Sea Change in Gas Utility Demand-Side Measures

August 21, 2023

By Bill Andrews and Tom Hackney

In July 2023, BC’s main natural gas distribution utility — FortisBC Energy Inc. (FEI) – applied to the BC Utilities Commission for approval of strikingly different types of demand-side measures (DSM) than the utility has ever carried out. Gone were the incentives for traditional high-efficiency natural gas furnaces and water heaters. In their place are incentives for gas heat pumps, dual fuel hybrid heating systems (electric heat pumps plus natural gas furnaces for the coldest times) and deeper retrofits (building envelope improvements). 

Why the big change? Low-carbon electricity replacing fossil natural gas. In June 2023, the BC Government amended the DSM Regulation to implement the Government’s 2022 CleanBC Roadmap to 2030, which called for drastic reductions in GHG emissions from the customers of gas utilities by 2030. The amended DSM Regulation legally bars gas utilities from providing incentives for high efficiency gas space and water heating equipment, except to qualifying Low Income and Indigenous customers. The Roadmap strongly promotes low-carbon electrification, such as electric heat pumps, over gas equipment, even high-efficiency gas equipment.  

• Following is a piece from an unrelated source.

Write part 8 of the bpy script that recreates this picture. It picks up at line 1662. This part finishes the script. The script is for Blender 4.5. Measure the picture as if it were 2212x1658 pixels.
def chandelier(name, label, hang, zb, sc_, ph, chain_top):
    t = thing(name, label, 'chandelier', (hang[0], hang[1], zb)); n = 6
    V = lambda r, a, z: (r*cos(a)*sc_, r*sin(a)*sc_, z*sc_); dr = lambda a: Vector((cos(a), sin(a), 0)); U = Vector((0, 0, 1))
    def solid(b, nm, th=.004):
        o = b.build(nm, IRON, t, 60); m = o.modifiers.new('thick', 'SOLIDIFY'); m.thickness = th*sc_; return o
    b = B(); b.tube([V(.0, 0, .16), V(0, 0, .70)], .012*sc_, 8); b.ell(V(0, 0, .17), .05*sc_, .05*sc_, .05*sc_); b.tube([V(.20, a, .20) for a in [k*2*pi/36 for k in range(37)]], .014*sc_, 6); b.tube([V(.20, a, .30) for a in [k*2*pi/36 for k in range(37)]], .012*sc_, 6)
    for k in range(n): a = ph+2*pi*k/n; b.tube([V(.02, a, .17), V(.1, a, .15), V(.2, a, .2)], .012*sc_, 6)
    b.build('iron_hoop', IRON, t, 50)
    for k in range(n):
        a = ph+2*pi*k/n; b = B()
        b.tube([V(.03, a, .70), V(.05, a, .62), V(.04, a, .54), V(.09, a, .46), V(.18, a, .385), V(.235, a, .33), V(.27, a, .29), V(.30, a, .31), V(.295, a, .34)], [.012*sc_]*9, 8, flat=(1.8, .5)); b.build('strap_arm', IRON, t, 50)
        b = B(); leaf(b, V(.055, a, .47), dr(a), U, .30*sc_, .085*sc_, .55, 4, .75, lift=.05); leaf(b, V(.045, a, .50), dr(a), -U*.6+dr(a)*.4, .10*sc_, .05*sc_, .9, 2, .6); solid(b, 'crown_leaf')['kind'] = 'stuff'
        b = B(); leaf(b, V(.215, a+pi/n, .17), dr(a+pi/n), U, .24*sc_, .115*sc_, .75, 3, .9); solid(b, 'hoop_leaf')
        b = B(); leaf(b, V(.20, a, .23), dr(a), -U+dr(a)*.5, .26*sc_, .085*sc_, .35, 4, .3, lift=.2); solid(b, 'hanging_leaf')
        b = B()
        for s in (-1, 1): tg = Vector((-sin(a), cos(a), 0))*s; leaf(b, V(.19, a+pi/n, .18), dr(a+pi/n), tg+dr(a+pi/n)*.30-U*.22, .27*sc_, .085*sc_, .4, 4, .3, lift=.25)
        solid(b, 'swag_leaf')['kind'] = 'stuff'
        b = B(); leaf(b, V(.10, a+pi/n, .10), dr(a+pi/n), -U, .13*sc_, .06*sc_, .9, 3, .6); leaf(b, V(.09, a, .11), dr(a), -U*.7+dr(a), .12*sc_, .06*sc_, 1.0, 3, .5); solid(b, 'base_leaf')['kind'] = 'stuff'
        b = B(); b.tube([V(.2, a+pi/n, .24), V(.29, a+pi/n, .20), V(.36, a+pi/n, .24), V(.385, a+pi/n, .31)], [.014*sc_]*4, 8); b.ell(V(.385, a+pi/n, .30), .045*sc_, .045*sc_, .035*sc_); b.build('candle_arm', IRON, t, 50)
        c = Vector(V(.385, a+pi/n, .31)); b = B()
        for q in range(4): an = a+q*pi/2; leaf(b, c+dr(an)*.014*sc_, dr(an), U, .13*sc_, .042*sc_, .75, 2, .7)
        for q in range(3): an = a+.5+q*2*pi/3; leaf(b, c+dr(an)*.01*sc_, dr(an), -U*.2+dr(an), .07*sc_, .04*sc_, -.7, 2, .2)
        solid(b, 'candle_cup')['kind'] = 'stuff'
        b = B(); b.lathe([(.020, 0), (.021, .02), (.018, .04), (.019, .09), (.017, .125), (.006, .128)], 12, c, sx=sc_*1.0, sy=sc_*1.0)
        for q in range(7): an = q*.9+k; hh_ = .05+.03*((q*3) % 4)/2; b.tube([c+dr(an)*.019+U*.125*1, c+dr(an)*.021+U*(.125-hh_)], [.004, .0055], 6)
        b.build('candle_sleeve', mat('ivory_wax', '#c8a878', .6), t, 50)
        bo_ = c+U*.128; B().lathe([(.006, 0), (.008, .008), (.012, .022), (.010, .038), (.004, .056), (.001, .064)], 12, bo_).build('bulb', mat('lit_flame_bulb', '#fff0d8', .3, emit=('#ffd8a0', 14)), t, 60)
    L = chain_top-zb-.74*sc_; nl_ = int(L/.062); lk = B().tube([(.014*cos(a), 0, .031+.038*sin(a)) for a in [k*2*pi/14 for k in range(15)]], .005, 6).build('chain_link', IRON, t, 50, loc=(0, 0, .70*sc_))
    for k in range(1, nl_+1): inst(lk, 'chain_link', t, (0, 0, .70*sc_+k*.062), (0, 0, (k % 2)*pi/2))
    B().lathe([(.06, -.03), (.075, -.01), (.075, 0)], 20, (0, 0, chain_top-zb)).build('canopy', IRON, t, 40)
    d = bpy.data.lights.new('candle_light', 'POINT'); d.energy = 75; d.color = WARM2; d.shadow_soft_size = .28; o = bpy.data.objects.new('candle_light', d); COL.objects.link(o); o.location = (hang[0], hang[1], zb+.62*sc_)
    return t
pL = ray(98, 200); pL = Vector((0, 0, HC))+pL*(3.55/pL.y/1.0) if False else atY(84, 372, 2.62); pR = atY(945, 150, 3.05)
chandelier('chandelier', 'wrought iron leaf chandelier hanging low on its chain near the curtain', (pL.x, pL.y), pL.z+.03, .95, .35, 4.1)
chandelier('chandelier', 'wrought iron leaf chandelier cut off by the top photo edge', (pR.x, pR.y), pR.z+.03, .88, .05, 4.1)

FEI has asked the BCUC to approve some $626-million in spending on DSM for the four-year period 2024 to 2027. BCSEA is actively intervening in the BCUC’s review of the application, and recently filed information requests to FEI. In addition to the technical aspects of the proposed DSM spending, BCSEA addressed the impact of the forecasted natural gas savings on GHG emissions. BCSEA’s concern is that the amount of GHG reductions associated with the planned gas savings are miniscule compared to the amount of GHG reductions that will be required by the Roadmap’s upcoming legislated cap on gas utilities’ customers’ GHG emissions from burning fossil gas.